Ciertamente la espiritualidad es el aspecto más sólido del ser humano, pues es capaz de sostener a la persona aun cuando ésta se encuentre disminuida física y/o mentalmente y contribuye a la plenitud cuando en el individuo existe un auténtico cuidado por la totalidad de sus dimensiones y su aspecto relacional. Impulsar intencionalmente su desarrollo supone reconocer la existencia de esta dimensión humana, así como su importancia para el bienestar personal y comunitario.
En efecto, las personas pueden simplemente dejar que la vida transcurra y considerar que la salud en todas sus dimensiones y la calidad de sus relaciones depende de la suerte, o tomar la responsabilidad de su existencia y dirigir la propia vida. En el segundo caso es necesario conocer qué nutre y qué destruye cada una de los aspectos para elegir aquello que favorece y evitar lo que destruye.
Promover una espiritualidad sana implica moverse hacia una vida de calidad por medio de contemplar y analizar la realidad como se presenta, registrar el potencial, el límite, el riesgo y el beneficio real que contiene, y reconocer las herramientas internas y externas con las cuales se cuenta en un momento dado para hacer uso de ellas. Esto responde al para qué, es decir, la espiritualidad sana produce arraigo a la vida real porque vale la pena vivirla en una disposición de hacerla valiosa y eficaz para uno mismo, para el entorno y para los demás.

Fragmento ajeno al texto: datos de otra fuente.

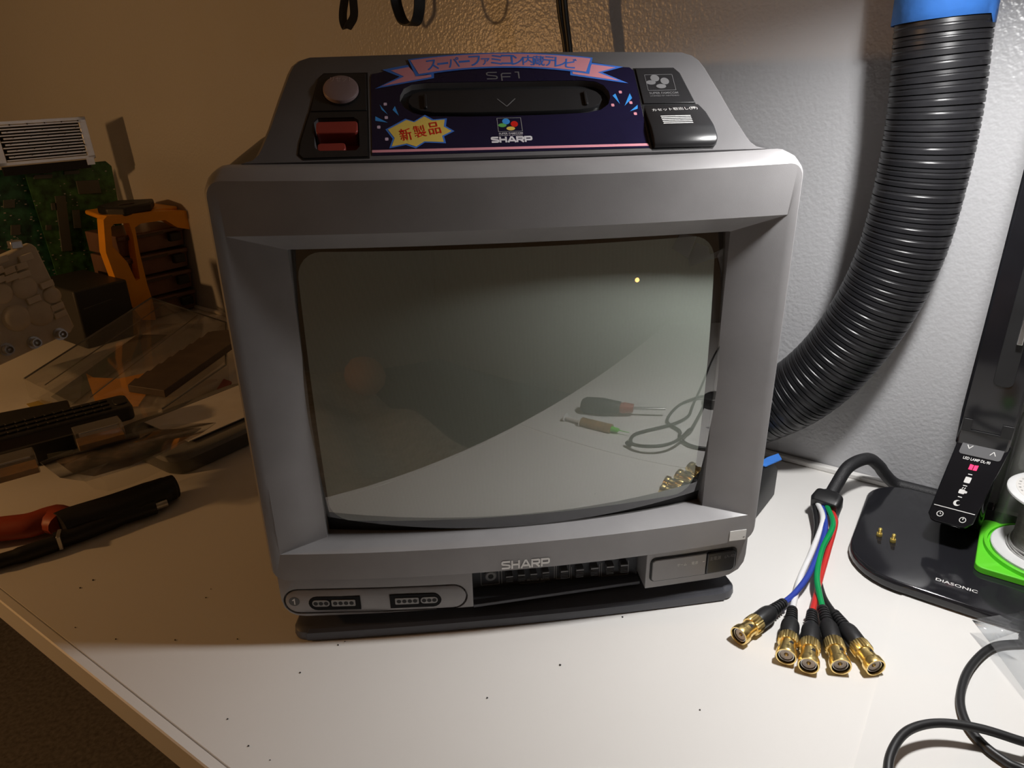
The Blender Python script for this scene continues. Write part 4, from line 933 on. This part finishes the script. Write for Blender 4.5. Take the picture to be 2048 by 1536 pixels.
# black box under the remote
o = thing('adapter_box', 'black plastic box under the remote control', 'box', hz(60, 925, 0))
q = [hz(-40, 945, .0), hz(70, 935, .0), hz(165, 896, .0), hz(152, 858, .0), hz(-40, 898, .0)]
b = MB(); b.loft([[V((p.x, p.y, z)) for p in q] for z in (.0005, .040)]); b.build('housing', 'black', o, bevel=.002)
p = hz(112, 905, .012); b = MB(); b.box(p+V((.006, -.004, 0)), (.024, .002, .005), MX.Rotation(.35, 4, 'Z')); b.build('nameplate', 'chip', o)
# remote
r0_, r1_ = hz(-30, 872, .062), hz(262, 800, .062); d = (r1_-r0_); Ln = d.length; d.normalize(); sd = V((0, 0, 1)).cross(d)
RF = lambda u, v, w_: r0_+d*u+sd*v+V((0, 0, w_-.0205))
o = thing('remote_control', 'long black remote control with rows of buttons', 'remote control', RF(Ln/2, .01, 0))
b = MB(); b.prism(rrect(Ln/2, .014, Ln, .046, .008, 5), 0, .0165, RF); b.build('body', 'black_sheen', o, bevel=.003)
for i in range(12):
    for j in range(3):
        b = MB(); b.prism(rrect(Ln*.10+Ln*.72*i/11, .002+.012*j, .0085, .0065, .002, 2), .016, .0185, RF); b.build('button', 'blackgrip', o, bevel=.0006)
b = MB(); b.prism(rrect(Ln*.93, .014, .014, .020, .006, 4), .016, .0180, RF); b.build('navigation_pad', 'blackgrip', o, bevel=.001)
# storage case with paper, seen half under the television
o = thing('storage_case', 'flat storage case with frosted rounded lid beside the television', 'case', DW(-.5, .07, 0))
A0, A1, B0, B1 = -.552, -.425, -.022, .155
q = lambda i: [DW(a_, b_) for a_, b_ in rrect((A0+A1)/2, (B0+B1)/2, A1-A0-2*i, B1-B0-2*i, .022, 6)]
b = MB(); b.loft([[p+V((0, 0, z)) for p in q(i)] for z, i in ((.0005, .004), (.003, .002), (.018, .001))]); b.build('tray', 'smoke', o)
b = MB(); b.loft([[p+V((0, 0, z)) for p in q(i)] for z, i in ((.018, 0), (.0235, 0), (.0250, .002), (.0250, .012), (.0225, .014))], False, True); b.build('lid', 'lidframe', o)
b = MB(); b.box(DW(A1-.001, .105, .016), (.006, .05, .016), RD); b.build('latch', 'packet', o, bevel=.001)
b = MB(); b.loft([[DW(a_, b_, z) for a_, b_ in ((-.536, .012), (-.448, .012), (-.448, .150), (-.536, .150))] for z in (.0252, .0262)]); tag(b.build('paper_sheet', 'paper'), 'white paper lying on the frosted case lid', 'paper')
# bag with print
b = MB(); outq = [(80, 925), (130, 905), (245, 872), (330, 850), (432, 846), (400, 868), (330, 905), (262, 935), (172, 962), (120, 955)]
pts2 = [hz(x, y, .052) for x, y in outq]; cen = sum(pts2, V())/len(pts2); cen.z = .056
b.m = 0; b.add(pts2+[cen], [(i, (i+1) % len(pts2), len(pts2)) for i in range(len(pts2))])
bag = thing('plastic_bag', 'clear bag with brown print lying in front of the remote control', 'bag', V((cen.x, cen.y, .030)))
b.build('bag_film', 'film', bag, solid=.001)
b = MB(); ins = [cen+(p-cen)*.82-V((0, 0, .0016)) for p in pts2]; b.add(ins, [tuple(range(len(ins)))]); b.build('printed_contents', 'print', bag, solid=.001)
b = MB(); b.add([p-V((0, 0, .0)) for p in (cen+(p-cen)*.7 for p in pts2)] + [V((p.x, p.y, .0265)) for p in (cen+(p-cen)*.6 for p in pts2)], [tuple([i, (i+1) % 10, 10+(i+1) % 10, 10+i]) for i in range(10)]); b.build('bag_side', 'film', bag)
# two small clear boxes with amber foam
for (x0_, y0_, lb, zz) in ((203, 884, 'small clear box with amber foam beside the remote control', .0565), (26, 952, 'small clear box with amber foam at the left frame edge', .0545)):
    p = hz(x0_, y0_, zz); o = thing('clear_box', lb, 'box', p, group='small clear boxes with amber foam'); Rm = MX.Translation(p) @ MX.Rotation(.55, 4, 'Z')
    b = MB(Rm); b.box((0, 0, .010), (.043, .022, .019)); b.build('shell', 'clear', o, bevel=.0012)
    b = MB(Rm); b.box((0, 0, .0035), (.041, .020, .0055)); b.build('foam', 'amber', o)
    b = MB(Rm); b.box((0, -.0112, .0190), (.034, .0006, .0016)); b.build('lid_edge', 'white_ink', o)
# blue and red packet by the television
b = MB(); b.m = 0; q = [hz(x, y, .012) for x, y in ((440, 826), (470, 812), (466, 770), (452, 790))]; b.loft([[V((p.x, p.y, z)) for p in q] for z in (.0005, .012)]); b.m = 1
q = [hz(x, y, .012) for x, y in ((432, 812), (450, 785), (464, 768), (448, 762), (430, 790))]; b.loft([[V((p.x, p.y, z)) for p in q] for z in (.0121, .0160)])
tag(b.build('packet', ['packet', 'packet_red'], bevel=.0008), 'small blue and red packet tucked beside the television', 'packet')
# pliers
pt = thing('crimping_pliers', 'black pliers with a red grip and steel tip at the left desk edge', 'pliers', hz(200, 1050, 0))
Zp = .013
b = MB(); b.tube(spline([hz(120, 1052, Zp), hz(150, 1040, Zp), hz(230, 1015, Zp), hz(300, 990, Zp), hz(335, 978, Zp), hz(350, 972, Zp)], 5), [.017]*2+[.0175]*14+[.016]*4+[.013]*3+[.0105]*3, 16, ry=.0125, side=V((0, 1, 0))); b.build('body', 'blackgrip', pt)
b = MB(); b.tube(spline([hz(110, 1082, .008), hz(160, 1066, .008), hz(240, 1036, .008), hz(312, 1013, .008)], 5), [.008]*10+[.007]*6, 12, side=V((0, 1, 0))); b.build('lower_jaw', 'black', pt)
b = MB(); b.tube([hz(308, 1014, .008), hz(334, 1005, .008)], .0040, 12); lab(b.build('steel_tip', 'steel', pt), 'bright steel tip')
b = MB(); b.tube(spline([hz(-60, 1068, Zp), hz(0, 1058, Zp), hz(60, 1050, Zp), hz(105, 1036, Zp), hz(128, 1046, Zp)], 6), [.0130]*12+[.0135]*6+[.0165]*5+[.014]*2, 16, ry=.011, side=V((0, 1, 0))); lab(b.build('handle', 'redgrip', pt), 'red-orange grip')
b = MB(); b.tube(spline([hz(-60, 1140, .007), hz(0, 1122, .007), hz(60, 1104, .007), hz(124, 1082, .007)], 6), [.0045]*4+[.0065]*6+[.0075]*9, 12); lab(b.build('handle', 'blackgrip', pt), 'black second handle')
b = MB(); b.box(hz(121, 1079, .010), (.0035, .014, .014), MX.Rotation(.3, 4, 'Z')); b.build('pin', 'steel', pt, bevel=.0006)

# ================================================================== SEEN ONLY IN THE SCREEN'S REFLECTION
o = thing('screwdriver', 'screwdriver with a red and black handle, mirrored in the screen', 'screwdriver', DW(.34, -.08, 0))
d0, d1 = V((.160, -.335, .0172)), V((.252, -.268, .0172)); d = (d1-d0).normalized()
b = MB(); b.tube([d0, d0+d*.008, d0+d*.04, d0+d*.075], [.012, .0165, .017, .012], 16); b.build('handle', 'blackgrip', o)
b = MB(); b.tube([d0+d*.075, d0+d*.082, d0+d*.100], [.0095, .011, .008], 14); b.build('ferrule', 'redgrip', o)
b = MB(); b.tube([d0+d*.100, d0+d*.150, d0+d*.160], [.0030, .0030, .0024], 10); b.build('shaft', 'steel', o)
o = thing('syringe', 'flux syringe with a green tip, mirrored in the screen', 'syringe', DW(.294, -.10, 0))
d0, d1 = V((.120, -.310, .008)), V((.200, -.216, .008)); d = (d1-d0).normalized()
b = MB(); b.tube([d0+d*.035, d0+d*.095], .0082, 14); b.build('barrel', 'amber', o)
b = MB(); b.tube([d0, d0+d*.002, d0+d*.0021, d0+d*.034, d0+d*.0341, d0+d*.036], [.008, .008, .004, .004, .010, .010], 14); b.build('plunger', 'spool', o)
b = MB(); b.tube([d0+d*.095, d0+d*.108, d0+d*.1085, d0+d*.128], [.005, .0035, .0008, .0006], 10); b.build('needle', 'silicone', o)
o = MB().lathe([(.020, 0), (.024, 0), (.024, .018), (.020, .018), (.020, 0)], 30, MX.Translation(V((.395, -.220, .001))), cap=False).build('tape_ring', 'blackgrip'); tag(o, 'black tape ring on the desk, mirrored in the screen', 'tape')
bd = thing('bed', 'bed with a rumpled pale blanket, mirrored in the screen', 'bed', DW(.25, -1.05, -.75))
b = MB(); b.loft([[DW(a_, b_, z) for a_, b_ in ((-.75, -1.9), (.42, -1.9), (.42, -.42), (-.75, -.42))] for z in (-.73, -.41)]); b.build('mattress', 'paper', bd, bevel=.03, seg=3)
b = MB(); vs = []; fs = []; n = 24
for j in range(n+1):
    for i in range(n+1):
        a_ = -.77+1.21*i/n; b_ = -1.6+1.2*j/n
        z = -.30+.03*math.sin(a_*9+b_*4)+.03*math.sin(b_*11-a_*3)+.02*math.sin(a_*23)
        if i in (0, n) or j in (0, n): z = -.40
        vs.append(DW(a_, b_, z))
for j in range(n):
    for i in range(n): q = j*(n+1)+i; fs.append((q, q+1, q+n+2, q+n+1))
b.add(vs, fs); b.build('blanket', 'blanket', bd)
o = MB().lathe([(.0001, -.09), (.05, -.075), (.08, -.04), (.09, 0), (.08, .04), (.05, .075), (.0001, .09)], 20, MX.Translation(V((-.52, -1.02, -.15)))).build('plush_toy', 'ball_tan'); tag(o, 'tan plush toy on the bed, mirrored in the screen', 'toy')

# dust specks on the desk
random.seed(11); b = MB()
for px_, py_ in ((455, 1438), (475, 1278), (232, 1278), (160, 1176), (186, 1160), (412, 1195), (422, 1178), (350, 1280), (150, 1255), (676, 1290), (690, 1283), (860, 1262), (974, 1396), (497, 1492), (540, 1520), (1245, 1234), (600, 1345), (1120, 1330), (1400, 1420)):
    p = hz(px_, py_, .0003); r_ = random.uniform(.0004, .0010); b.prism([(p.x+r_*math.cos(a)*random.uniform(.5, 1.2), p.y+r_*math.sin(a)*random.uniform(.5, 1.2)) for a in (0, 1.2, 2.5, 3.8, 5.1)], .0001, .0006)
o = tag(b.build('dust_specks', 'ink_black'), 'scattered dark dust specks on the white desktop', 'dust'); o['kind'] = 'stuff'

El cuándo siempre corresponde al eterno presente, pues sólo en el presente se actúa, el pasado y el futuro sólo son pensamientos. El cómo no tiene respuesta única, las posibilidades son infinitas, por lo mismo, si un intento no da los frutos esperados, simplemente se analiza qué sucedió, se reconoce la participación propia en los resultados fallidos, se deja en el pasado y se intenta algo diferente.
Sostener y sostenerse en la espiritualidad implica, en todas las etapas de la vida, la sensibilización hacia uno mismo junto con todo lo existente, además de reconocer la responsabilidad de brindarse y brindar al entorno la mejor versión posible para contribuir a la existencia y al desarrollo propio, de todo, de todos y de todas.